Why Google reduced Cloud Price 85%?
Google recently announced up to 85 percent reduction in pricing for its PaaS and BigQuery services. Soon after, AWS and Microsoft followed suit. Welcome to Cloud 2.0.
Google did this because it could
Google’s core cash engine is its paid web search/advertising business, which generates almost $4 billion a quarter from 29 percent net profit margin. Amazon’s core business, on the other hand, is retail e-commerce, which generates almost no profit.
So Google can muscle its way into the cloud IaaS and PaaS space even though Amazon was the pioneer with AWS. Microsoft can, too, with its huge Office and Windows profit engines. AWS may well be the pioneer of Cloud 1.0, but it’s not clear whether it can play a full-on price war with Google and Microsoft — and others waiting in the wings to pounce on new opportunities.
Even though Jeff Bezos has always convinced the street that he can pull a rabbit out of a hat, this one is going to be a tougher sell. But don’t bet against him yet. There is still Cloud 2.0 and he can acquire things in that space. But back to Google for now.
Google did this because it had to
Even if Google could do it, why did it have to? As mobile takes off, Google’s growth on the web is slowing, and it has new challengers, including Facebook, which is killing it in mobile. Mobile usage continues to eat away into desktop usage, browser usage on mobile versus app usage continues to decline, and mobile clicks generate less money than desktop clicks.
YouTube is certainly now generating revenues, and Google Docs is certainly taking some share away from Microsoft Office, especially in the SMB market. But guess what? They are basically both cloud plays.
So the next growth engine in five years is self-driving cars, drones or Google Glass? Unlikely. The ATAP (Advanced Technologies and Projects) groups are exciting but not huge growth businesses yet. Cloud services and apps, however, are expected to grow dramatically to over $100 billion of the $1 trillion of spend on software.
So Google needs to aggressively gain share in the cloud market. It needs to double down on the cloud plays that are working and offer even more in the cloud to capture growth in markets other than web advertising where its growth is slowing.
What does this mean for innovation?
Price wars don’t usually bode well for innovation. It’s often a signal that the offering has become a commodity. But what it really means is that, while Cloud 1.0 is moving toward commodity, Cloud 2.0 is already gearing up — and it will be disruptive again.
So what can we expect from the gorillas and the next Cloud startups? They’re muscling for market share with Cloud 1.0. Surely there will be some innovation like Google BigQuery, which came out only last year and is based on Dremel, Google’s internal big-data engine. But the disruptive innovation will come from startups. Surprised?

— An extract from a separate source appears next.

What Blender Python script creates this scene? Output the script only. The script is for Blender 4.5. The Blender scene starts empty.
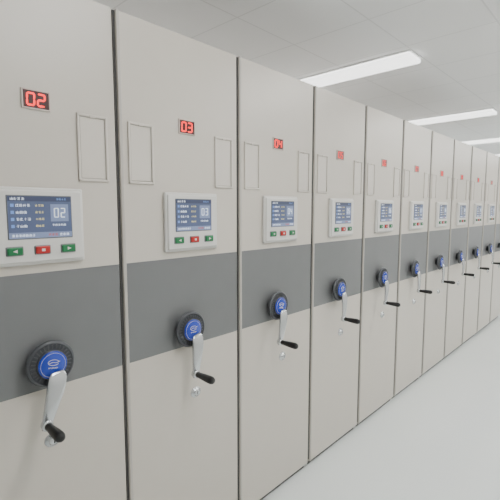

What will Cloud 2.0 innovation look like?
There will be two types of startups in the next generation of cloud computing. One will be startups that leverage the incredible cost structure Cloud 1.0 just achieved for them to build cloud apps. Of the $100 billion cloud market, this is the largest category — possibly half of it, according to research analysts. Google is already in there with its own cloud apps like Google Docs. Both enterprise and consumer apps will combine with mobile in new and interesting ways to create huge new companies.
The second type of innovation will be from startups that invent new Cloud 2.0 services, while the gorillas focus on the market-share war of Cloud 1.0 services in IaaS, PaaS and now BaaS.
IaaS innovations will include software-defined networking, virtualization, edge computing, storage and security advances. At the end of the day mobile apps with cloud-based backends are a new architecture. How will virtualization, networking, security, storage tech adapt to the mobile era? Look at Fastly, a new August Capital-backed Edge Computing CDN built just for Mobile architectures. A new CDN? Not something we look to AWS and Google for. Yet.
PaaS innovations will include new programming environments and web services like Pantheon that make it easier and faster to build breakthrough content and app experiences. And BaaS innovations will include new cloud based back-ends like Kinvey, along with data-mining and analytic services in the cloud.